Having tasted a lot of Meursault Perrieres (>15 bottles at one go), I do have a deep impression that it’s not easy to find a perfect Meursault wine. Surprisingly, this Blagny produced wine was a lot more exciting than many Meursault Perrieres! Loads of oyster and oyster shell to boot on the bouquet, coupled with hint of honeysuckle floral influences. The acidity was one of the best I’ve come across from Meursault (probably from this superb 2016 vintage),  snappy and grippy, with a load of fruits surfacing behind the acidity, and indeed beautiful fruits that’s in harmony with the acidity. I believe Jobard is a great Meursault winemaker, and this bottle is definitely a good representative of this talented winemaker.

Pont des Arts Meursault 2013

  Bok's Rating:

Pont des Arts Meursault 2013
9.0 stars
29 Sep 2019

The label art piece was designed by Spanish artist Miquel Barcelo. The wine possessed the typical Meursault bouquet of floral and orange rind. I did not enjoy the content very much, as I find it quite stony, plus a bit too dry and the acidity was a touch muted, not very impressive. I prefer to be remain focus on the content rather than getting distracted by the art piece label, as the ultimate goal of drinking wine is about the content, everything else is secondary.

Dom Perignon 1995

  Bok's Rating:

Dom Perignon 1995
9.75 stars
29 Sep 2019

I once had dinner with Richard Geoffroy, the chef de cave (almost like a master blender) for Dom Perignon. When asked which vintage was his most representative of his works, he said it was 1995. After drinking so many vintages of Dom Perignon, I must confess I may have to agree with Richard, as this Dom Perignon definitely beats those in my recent memory, like 1996, 1998, 2000, 2002, 2003, 2004, 2006… etc. Nose was really unique; for a 24 year old champagne, it was still giving me freshness, and surprisingly some sweetness and umami, not often I came across such bouquet. The content was equally superb; the extraordinary length and complexity was almost beyond description. Surprisingly it has not evolved into tertiary character yet, still very adolescent, while many other younger vintages already morphed into middle age. Definitely a great buy.

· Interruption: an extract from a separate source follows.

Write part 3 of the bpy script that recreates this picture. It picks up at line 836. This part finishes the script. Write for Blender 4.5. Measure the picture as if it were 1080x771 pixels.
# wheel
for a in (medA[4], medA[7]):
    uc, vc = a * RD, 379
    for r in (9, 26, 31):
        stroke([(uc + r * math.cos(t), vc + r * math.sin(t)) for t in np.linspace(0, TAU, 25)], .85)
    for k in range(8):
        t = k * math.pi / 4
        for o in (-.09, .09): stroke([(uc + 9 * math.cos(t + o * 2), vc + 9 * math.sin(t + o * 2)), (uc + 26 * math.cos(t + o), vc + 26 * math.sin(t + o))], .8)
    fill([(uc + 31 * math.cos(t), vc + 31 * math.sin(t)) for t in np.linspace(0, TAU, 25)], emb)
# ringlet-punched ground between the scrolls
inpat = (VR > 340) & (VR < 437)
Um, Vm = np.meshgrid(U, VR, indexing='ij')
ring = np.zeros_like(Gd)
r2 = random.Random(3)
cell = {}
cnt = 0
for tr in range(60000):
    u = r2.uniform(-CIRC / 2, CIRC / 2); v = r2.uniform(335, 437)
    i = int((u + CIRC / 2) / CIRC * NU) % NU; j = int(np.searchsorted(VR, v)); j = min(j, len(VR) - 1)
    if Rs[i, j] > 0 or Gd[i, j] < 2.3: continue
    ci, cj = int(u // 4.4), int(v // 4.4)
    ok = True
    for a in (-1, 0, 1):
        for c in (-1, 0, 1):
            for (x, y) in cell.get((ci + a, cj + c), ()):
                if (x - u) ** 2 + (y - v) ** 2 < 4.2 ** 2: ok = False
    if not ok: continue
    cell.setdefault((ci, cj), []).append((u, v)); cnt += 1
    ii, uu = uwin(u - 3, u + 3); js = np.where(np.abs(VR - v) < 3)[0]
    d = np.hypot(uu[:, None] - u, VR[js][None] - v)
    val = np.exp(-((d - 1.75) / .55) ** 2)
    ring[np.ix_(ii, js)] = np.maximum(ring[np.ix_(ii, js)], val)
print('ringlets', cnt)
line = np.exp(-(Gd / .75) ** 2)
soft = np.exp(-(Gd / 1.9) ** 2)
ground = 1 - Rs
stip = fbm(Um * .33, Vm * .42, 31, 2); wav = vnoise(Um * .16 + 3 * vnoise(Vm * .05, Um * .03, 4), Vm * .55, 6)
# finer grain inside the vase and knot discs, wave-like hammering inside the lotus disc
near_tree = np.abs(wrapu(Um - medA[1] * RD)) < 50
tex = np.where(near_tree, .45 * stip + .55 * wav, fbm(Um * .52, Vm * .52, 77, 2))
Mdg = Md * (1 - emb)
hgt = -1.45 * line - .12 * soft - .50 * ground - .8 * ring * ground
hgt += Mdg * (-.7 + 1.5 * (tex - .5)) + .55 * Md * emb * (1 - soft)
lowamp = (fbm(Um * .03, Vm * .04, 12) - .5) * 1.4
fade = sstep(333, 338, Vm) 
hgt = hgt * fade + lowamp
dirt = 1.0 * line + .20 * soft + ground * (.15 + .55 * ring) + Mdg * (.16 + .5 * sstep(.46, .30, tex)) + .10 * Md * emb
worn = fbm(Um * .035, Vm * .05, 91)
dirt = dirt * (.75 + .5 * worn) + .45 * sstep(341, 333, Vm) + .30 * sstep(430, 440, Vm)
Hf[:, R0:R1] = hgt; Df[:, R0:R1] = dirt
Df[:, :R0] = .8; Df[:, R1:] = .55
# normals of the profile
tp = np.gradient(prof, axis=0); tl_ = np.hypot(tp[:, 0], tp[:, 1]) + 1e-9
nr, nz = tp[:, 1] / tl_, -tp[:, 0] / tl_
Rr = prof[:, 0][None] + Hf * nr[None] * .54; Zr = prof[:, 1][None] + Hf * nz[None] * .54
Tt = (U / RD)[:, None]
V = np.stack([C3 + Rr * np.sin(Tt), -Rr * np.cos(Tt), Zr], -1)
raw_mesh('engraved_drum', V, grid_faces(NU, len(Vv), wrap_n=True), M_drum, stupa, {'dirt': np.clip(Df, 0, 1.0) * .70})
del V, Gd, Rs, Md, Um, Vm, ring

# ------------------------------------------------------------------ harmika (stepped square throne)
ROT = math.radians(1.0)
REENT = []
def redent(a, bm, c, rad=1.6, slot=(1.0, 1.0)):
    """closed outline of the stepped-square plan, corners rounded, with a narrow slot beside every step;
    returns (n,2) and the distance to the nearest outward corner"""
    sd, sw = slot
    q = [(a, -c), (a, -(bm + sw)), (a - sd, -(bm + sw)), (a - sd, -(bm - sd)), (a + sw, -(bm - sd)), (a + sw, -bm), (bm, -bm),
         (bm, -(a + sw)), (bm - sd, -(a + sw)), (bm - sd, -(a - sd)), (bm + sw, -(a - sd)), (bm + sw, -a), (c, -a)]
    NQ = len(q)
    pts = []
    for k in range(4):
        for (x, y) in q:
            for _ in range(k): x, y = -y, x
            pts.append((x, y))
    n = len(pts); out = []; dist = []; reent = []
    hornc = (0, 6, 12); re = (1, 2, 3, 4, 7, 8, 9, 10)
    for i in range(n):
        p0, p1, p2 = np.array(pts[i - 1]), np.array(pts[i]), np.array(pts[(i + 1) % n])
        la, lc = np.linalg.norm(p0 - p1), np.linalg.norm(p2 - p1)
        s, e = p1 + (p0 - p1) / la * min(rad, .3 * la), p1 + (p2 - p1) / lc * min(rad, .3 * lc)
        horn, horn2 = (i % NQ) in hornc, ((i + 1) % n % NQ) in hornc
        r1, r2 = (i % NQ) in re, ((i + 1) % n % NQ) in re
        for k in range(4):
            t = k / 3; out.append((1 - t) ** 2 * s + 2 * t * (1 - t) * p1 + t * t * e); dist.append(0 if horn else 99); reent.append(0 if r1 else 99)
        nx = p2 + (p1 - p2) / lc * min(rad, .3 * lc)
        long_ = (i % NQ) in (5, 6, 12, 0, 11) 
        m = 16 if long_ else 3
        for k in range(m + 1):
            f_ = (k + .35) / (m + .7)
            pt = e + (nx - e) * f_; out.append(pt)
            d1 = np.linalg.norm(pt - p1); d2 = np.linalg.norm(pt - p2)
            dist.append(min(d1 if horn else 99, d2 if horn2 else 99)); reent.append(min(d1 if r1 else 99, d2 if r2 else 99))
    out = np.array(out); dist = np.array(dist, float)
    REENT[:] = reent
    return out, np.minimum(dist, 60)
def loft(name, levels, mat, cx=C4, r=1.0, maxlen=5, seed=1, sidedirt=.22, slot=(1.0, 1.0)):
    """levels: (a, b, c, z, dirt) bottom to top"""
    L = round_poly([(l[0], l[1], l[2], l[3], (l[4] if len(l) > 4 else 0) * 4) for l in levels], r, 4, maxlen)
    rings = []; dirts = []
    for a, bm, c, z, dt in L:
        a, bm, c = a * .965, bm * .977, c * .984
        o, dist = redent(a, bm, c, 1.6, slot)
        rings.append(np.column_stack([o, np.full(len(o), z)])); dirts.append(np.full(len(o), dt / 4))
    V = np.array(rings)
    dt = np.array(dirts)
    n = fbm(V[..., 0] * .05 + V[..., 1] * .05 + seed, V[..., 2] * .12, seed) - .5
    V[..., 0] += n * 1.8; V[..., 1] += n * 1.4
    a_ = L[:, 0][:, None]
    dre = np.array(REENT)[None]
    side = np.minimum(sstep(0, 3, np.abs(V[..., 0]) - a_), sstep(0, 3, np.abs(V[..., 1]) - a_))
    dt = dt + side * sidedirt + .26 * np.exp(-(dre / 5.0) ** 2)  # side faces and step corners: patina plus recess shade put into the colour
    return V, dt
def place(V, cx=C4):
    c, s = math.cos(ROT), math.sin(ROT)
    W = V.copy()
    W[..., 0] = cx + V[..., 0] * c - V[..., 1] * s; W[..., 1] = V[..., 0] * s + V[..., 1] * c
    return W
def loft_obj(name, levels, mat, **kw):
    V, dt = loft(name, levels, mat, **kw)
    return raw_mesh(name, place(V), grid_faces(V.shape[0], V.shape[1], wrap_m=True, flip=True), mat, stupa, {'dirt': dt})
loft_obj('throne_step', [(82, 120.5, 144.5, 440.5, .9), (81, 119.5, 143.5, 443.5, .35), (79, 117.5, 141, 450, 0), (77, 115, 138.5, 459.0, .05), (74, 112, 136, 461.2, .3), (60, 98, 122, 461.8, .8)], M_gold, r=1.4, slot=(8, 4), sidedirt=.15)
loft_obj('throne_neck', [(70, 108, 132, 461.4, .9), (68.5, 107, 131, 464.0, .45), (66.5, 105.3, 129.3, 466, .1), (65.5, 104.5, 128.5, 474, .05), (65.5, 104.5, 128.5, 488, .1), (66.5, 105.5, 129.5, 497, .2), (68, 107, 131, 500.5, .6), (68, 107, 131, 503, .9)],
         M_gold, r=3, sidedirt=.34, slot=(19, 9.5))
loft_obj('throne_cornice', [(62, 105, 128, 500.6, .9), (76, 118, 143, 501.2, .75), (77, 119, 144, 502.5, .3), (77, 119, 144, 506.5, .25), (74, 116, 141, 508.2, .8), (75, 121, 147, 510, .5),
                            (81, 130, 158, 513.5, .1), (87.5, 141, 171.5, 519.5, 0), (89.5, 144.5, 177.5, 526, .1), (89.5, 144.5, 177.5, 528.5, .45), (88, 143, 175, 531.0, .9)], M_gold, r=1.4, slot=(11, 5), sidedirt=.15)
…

Savagnin, Benedicte & Stephane Tissot Arbois, Jura 2011

  Bok's Rating:

Savagnin, Benedicte & Stephae Tissot Arbois, Jura 2011
8.75 stars
29 Sep 2019


I don’t drink much of these wines from the Jura region, so I don’t want to comment too much on it. The nose was filled with loads of wet tobacco leaves. The taste was all sherry driven to me, extremely dry and very bitter too. It turned downhill and very sour thereafter. Not my type of wine, pass.